SAVE co-chair Roger Blaugh told the Village Board that what tends to happen is that magazine stacks get dropped off in front of businesses before they open, it rains, and the businesses stick the heavy, water-logged magazines in the public sidewalk trash cans.

"It is an increased labor burden that takes away from other needed jobs," Goleski wrote of cleaning up unwanted magazines. "Environmentally, it is sad to see the waste generated and to think of how many trees are cut down only to be thrown away."

Blaugh said the publishers and distributors of year-round magazine act responsibly, but seasonal magazines are the problem. "In the summer, we are really inundated with them,” he said. By his count, there are around 18 additional publications distributed in the summer.

While year-round distributors let businesses say, "10 of these, none of those" or "no magazines at all," many seasonal publications don't ask businesses if they want the magazines and don't offer an opt-out, Blaugh said.

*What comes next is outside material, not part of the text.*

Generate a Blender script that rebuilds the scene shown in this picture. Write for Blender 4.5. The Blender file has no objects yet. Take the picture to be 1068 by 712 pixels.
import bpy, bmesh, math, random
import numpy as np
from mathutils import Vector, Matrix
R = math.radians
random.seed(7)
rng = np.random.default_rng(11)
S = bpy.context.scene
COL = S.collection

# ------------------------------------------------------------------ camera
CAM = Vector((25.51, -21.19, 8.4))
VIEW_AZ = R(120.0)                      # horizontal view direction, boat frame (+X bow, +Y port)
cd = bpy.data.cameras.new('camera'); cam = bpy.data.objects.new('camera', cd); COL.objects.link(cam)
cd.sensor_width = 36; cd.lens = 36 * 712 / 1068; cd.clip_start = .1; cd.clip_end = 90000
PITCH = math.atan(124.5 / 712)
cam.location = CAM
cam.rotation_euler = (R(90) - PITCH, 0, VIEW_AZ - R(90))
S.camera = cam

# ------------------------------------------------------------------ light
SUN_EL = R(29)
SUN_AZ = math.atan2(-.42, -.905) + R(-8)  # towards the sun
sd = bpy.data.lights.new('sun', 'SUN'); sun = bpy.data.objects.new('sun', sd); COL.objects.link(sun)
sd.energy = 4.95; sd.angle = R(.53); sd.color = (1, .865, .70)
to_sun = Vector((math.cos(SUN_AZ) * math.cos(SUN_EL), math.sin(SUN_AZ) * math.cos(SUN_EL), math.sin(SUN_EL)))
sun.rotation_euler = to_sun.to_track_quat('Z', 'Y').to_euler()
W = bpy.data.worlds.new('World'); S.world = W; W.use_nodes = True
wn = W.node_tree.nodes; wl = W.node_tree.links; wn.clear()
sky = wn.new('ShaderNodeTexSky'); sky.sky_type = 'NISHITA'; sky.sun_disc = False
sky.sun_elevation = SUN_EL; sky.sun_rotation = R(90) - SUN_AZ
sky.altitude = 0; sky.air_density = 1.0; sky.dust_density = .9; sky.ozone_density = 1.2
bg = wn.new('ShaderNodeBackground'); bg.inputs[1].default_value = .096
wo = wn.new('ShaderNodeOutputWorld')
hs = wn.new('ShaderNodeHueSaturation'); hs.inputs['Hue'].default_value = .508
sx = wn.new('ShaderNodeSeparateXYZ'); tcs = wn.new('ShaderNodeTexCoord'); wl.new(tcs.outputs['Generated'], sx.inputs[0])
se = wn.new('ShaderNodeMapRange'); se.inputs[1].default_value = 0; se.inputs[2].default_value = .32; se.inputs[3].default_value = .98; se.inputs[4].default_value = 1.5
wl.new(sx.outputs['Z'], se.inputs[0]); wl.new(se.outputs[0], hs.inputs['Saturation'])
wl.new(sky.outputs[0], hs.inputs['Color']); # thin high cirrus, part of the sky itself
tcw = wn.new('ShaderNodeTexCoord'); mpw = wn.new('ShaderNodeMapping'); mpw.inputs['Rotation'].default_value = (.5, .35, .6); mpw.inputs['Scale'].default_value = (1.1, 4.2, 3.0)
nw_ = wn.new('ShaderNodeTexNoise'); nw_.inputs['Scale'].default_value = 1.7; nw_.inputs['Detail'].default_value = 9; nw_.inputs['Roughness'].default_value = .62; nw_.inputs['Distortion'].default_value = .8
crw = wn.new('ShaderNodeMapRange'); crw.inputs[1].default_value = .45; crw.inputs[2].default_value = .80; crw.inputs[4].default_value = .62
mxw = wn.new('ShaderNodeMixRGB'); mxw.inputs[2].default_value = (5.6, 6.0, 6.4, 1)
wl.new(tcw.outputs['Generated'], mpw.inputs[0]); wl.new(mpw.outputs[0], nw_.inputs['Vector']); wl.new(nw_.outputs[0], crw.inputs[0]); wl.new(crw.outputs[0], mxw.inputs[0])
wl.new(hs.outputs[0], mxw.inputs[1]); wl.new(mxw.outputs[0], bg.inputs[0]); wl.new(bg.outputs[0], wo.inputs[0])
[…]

Deliverymen sometimes load up shopping carts from local businesses with magazines, then leave the carts around the village when they finish distributing, he said. “A couple of kids walk them down the street and drop them off by every door. When they run out of them, they leave the cart.”

He added, "The store owners are not there, they’re not open, there is no place to receive them."

SAVE is asking the Village Board to adopt legislation that gives every delivery point the ability to opt out and control quantity. Businesses would also be responsible for disposing of the magazines they accept — rather than dumping them in sidewalk trashcans — or the distributors must take back extra magazines when they make their next dropoff.

Epley said he is also concerned about magazines being dropped at homes where the residents don't want them.

Though the proposal is in the early stages, Epley and Trustees Nancy McGann and Bill Hattrick said they are in favor.

Blaugh said that, based on his research, a law can regulate the time, manner and method of publication delivery without infringing on constitutional rights of the press.

He touted the idea, telling the board, “It helps the environment, it helps the merchants, it helps Gary and his men stay healthy."